On the downstream aspect of oil and gas operations, the bill is quite specific that it relates to exploration and exploitation of oil and gas only. Those downstream operations, such as refining, as you heard earlier, are important to some first nations. And there are other areas that aren't really captured by the scope of this bill.
The First Nations Commercial and Industrial Development Act was developed, in part, to give first nations the ability to go into those types of ventures, be they mining of crude bitumen, the establishment of a refinery, and so on. But the Indian Oil and Gas Act was never meant to have that broad a scope.
On the development of the regulations, we do have a process in place right now that has started with first nations. It's a continuation of the joint process that you've been hearing about and that has been going on for 10 years. We have several committees set up with the Indian Resource Council. We have several symposia planned for the next 12 months.

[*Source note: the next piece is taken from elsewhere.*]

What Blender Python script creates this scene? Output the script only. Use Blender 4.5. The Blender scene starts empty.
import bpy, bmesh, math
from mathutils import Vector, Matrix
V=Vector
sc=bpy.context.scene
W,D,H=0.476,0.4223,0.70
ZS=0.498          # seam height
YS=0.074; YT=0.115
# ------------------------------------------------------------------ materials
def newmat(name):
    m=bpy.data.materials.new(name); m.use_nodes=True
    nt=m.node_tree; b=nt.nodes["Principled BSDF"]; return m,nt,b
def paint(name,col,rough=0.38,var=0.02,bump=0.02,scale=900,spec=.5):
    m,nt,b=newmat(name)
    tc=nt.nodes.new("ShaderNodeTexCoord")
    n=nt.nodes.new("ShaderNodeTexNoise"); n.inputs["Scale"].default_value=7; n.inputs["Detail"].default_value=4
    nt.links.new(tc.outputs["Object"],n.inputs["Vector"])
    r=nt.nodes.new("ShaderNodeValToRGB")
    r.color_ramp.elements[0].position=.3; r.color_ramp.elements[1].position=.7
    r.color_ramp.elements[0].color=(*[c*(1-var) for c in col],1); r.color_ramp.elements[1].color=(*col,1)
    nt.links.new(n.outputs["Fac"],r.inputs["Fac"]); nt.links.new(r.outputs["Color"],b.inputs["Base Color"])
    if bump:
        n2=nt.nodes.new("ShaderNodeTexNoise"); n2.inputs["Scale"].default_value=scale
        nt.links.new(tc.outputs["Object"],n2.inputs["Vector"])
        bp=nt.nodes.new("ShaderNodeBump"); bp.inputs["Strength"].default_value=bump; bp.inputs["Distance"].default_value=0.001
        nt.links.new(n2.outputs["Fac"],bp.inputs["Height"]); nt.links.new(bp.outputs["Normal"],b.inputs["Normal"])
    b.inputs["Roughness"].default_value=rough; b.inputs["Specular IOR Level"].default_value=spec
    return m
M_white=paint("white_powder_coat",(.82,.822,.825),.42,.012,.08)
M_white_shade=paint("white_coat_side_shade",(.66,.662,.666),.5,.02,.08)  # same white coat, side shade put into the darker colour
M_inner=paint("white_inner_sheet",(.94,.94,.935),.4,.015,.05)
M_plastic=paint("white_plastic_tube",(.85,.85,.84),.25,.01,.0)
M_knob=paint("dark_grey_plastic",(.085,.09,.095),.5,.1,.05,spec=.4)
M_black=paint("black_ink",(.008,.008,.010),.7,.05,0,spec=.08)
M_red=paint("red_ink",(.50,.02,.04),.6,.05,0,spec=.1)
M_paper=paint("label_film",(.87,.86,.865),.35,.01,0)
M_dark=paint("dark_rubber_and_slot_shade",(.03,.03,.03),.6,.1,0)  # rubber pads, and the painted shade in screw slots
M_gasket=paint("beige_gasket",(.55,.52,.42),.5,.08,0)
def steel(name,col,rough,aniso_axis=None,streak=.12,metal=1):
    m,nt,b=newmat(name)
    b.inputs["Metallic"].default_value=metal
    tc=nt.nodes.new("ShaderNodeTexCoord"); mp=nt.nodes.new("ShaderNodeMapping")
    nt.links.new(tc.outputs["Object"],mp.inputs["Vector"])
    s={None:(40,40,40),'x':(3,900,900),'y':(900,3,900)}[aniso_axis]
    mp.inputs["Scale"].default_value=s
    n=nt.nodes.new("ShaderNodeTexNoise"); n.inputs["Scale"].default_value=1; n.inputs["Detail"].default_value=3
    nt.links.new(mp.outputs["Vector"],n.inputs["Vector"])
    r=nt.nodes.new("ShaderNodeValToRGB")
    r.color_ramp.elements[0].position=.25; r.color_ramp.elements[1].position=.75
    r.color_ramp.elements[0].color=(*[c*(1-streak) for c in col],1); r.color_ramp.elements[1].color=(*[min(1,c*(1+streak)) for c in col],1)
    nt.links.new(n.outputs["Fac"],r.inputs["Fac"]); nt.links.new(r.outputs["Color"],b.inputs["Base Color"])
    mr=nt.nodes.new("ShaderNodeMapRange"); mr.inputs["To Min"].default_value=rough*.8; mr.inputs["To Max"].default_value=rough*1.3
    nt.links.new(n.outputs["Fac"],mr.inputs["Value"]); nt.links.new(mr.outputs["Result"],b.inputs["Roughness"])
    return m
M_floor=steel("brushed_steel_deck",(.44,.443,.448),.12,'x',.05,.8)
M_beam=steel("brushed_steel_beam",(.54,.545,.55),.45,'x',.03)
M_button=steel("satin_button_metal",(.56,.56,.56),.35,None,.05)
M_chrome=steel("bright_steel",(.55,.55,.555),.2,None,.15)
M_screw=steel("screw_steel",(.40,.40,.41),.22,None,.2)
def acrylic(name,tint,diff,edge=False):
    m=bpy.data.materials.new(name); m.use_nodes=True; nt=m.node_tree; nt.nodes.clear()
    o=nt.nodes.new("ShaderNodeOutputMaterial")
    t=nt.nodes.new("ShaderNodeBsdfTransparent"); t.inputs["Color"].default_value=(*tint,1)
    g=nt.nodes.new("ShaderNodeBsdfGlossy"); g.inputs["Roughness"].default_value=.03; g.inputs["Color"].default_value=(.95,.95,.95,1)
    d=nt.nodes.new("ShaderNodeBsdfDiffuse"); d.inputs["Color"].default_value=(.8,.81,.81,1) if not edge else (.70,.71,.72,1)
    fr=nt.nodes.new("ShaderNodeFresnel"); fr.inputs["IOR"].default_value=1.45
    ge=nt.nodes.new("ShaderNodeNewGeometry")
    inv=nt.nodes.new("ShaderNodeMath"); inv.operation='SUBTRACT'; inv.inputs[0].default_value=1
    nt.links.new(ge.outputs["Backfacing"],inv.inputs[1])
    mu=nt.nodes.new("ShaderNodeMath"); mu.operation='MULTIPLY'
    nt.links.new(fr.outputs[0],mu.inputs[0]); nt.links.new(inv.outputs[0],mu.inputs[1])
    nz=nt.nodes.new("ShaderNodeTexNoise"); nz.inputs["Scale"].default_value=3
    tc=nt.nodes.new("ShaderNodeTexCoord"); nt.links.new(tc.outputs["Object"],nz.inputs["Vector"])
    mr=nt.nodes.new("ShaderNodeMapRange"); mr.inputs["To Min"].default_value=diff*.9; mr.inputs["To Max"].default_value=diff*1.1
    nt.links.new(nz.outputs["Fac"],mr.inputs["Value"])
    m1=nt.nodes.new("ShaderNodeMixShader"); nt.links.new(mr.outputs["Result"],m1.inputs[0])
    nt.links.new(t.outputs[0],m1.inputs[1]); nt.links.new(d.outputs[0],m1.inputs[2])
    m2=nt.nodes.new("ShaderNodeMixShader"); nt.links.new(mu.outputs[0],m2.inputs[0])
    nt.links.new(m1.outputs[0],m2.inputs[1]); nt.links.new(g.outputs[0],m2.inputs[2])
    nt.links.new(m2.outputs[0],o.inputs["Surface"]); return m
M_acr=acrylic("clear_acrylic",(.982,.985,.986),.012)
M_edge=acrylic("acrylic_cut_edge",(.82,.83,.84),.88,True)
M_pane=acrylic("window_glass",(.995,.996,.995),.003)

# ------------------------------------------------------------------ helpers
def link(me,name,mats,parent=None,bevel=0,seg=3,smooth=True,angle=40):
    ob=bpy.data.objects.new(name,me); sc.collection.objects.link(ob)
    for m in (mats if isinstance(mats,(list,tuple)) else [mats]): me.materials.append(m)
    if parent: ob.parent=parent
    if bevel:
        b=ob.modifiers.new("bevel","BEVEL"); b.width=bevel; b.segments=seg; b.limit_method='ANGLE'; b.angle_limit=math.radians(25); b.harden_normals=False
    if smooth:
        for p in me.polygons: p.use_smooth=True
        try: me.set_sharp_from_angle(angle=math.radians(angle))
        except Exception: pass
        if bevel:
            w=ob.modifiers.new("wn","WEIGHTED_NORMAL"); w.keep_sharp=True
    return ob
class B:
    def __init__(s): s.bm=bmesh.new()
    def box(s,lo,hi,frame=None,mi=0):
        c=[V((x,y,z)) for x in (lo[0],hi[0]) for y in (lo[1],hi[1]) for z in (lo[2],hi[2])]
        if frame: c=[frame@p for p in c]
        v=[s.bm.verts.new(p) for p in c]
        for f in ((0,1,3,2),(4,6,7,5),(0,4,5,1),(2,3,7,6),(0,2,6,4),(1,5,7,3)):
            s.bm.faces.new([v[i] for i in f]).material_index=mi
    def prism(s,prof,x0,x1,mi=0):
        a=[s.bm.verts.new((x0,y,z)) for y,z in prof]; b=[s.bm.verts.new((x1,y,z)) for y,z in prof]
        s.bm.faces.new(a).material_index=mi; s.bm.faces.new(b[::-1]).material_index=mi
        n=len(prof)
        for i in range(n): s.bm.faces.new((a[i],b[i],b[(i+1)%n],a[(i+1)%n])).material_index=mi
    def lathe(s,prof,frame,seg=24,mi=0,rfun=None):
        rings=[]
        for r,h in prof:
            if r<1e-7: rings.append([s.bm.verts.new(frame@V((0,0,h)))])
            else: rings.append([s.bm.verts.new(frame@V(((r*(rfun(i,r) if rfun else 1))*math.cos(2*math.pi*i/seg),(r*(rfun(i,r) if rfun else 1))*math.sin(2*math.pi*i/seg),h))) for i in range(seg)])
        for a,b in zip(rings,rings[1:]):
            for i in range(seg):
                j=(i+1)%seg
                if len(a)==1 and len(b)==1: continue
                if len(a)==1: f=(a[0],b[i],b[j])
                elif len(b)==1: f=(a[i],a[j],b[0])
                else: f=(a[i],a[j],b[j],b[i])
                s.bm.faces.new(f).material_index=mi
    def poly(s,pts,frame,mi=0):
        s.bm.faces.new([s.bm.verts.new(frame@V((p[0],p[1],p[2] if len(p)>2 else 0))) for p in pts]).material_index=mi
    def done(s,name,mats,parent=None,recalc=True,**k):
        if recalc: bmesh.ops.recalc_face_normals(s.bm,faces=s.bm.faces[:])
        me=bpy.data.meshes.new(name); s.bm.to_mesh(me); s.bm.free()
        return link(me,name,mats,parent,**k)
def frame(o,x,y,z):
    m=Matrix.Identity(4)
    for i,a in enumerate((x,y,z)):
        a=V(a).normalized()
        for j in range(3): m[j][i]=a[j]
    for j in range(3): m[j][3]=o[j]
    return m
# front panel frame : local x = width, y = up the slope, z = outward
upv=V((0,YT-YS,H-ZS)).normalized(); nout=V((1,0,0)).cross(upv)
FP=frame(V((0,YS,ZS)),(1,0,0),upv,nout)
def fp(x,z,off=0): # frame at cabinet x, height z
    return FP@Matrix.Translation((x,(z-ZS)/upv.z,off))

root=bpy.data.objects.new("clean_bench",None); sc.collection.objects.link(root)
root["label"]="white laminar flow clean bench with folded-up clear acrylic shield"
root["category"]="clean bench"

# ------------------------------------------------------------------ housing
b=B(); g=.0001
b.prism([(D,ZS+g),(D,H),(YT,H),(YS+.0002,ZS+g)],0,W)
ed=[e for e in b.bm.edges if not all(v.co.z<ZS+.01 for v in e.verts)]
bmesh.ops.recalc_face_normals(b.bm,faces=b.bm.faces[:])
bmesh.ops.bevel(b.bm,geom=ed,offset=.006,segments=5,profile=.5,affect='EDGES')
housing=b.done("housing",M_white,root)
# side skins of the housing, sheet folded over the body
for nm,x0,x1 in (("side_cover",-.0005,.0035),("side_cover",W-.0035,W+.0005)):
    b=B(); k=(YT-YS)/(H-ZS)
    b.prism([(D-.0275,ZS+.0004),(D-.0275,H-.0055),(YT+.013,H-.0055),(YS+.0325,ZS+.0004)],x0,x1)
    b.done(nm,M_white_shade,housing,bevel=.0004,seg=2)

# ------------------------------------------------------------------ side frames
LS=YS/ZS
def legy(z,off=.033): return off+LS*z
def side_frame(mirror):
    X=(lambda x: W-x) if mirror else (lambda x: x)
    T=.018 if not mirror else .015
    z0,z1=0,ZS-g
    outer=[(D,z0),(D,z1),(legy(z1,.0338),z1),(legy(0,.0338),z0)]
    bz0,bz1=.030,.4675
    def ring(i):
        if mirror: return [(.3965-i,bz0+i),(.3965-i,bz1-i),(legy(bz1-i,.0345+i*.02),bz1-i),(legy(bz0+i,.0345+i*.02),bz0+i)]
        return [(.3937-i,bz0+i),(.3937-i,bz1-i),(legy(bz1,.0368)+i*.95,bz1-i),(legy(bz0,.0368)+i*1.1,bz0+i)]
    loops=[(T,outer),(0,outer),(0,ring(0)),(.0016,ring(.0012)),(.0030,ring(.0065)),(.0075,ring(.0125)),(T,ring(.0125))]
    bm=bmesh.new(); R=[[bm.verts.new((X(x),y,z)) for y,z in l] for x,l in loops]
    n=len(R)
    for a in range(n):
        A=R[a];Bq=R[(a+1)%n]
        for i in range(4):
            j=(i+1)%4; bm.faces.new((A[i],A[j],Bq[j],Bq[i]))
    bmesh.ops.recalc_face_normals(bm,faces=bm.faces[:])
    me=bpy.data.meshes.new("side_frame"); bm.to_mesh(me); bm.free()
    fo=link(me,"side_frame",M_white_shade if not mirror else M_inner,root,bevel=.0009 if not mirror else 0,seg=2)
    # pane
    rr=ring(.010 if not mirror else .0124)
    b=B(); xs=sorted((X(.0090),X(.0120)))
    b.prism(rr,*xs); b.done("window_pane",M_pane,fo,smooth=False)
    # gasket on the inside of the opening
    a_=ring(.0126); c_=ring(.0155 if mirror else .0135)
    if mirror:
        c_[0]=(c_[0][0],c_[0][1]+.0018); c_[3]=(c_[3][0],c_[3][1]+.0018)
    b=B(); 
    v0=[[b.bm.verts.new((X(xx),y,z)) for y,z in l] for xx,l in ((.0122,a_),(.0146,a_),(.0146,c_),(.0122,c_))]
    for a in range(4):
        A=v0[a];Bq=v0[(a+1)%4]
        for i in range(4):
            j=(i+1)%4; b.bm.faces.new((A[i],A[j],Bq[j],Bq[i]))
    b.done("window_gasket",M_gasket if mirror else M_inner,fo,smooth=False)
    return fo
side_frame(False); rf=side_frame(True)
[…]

I think all parties who have been involved in this agree that the real work comes now, that the real work comes on the regulations. The act was merely an umbrella piece of legislation to set out some high-level authorities, but the details or processes—the details of some of the royalty issues you've been hearing about—will be worked out in the regulations.
I'll give you an example. In the bill itself right now, we've built in many processes related to royalties that aren't currently in the Indian Oil and Gas Act, such as powers around reserving a royalty, the assessment process of a royalty, and the clarification of pricing schemes, of royalty deductions, of royalty in-kind proposals, of the circumstances to waive a royalty, and of interest on a royalty. Those types of things aren't currently in the existing regime that we operate under, but we've put them into Bill C-5 so that we can make clear regulations on these areas with first nations in the future.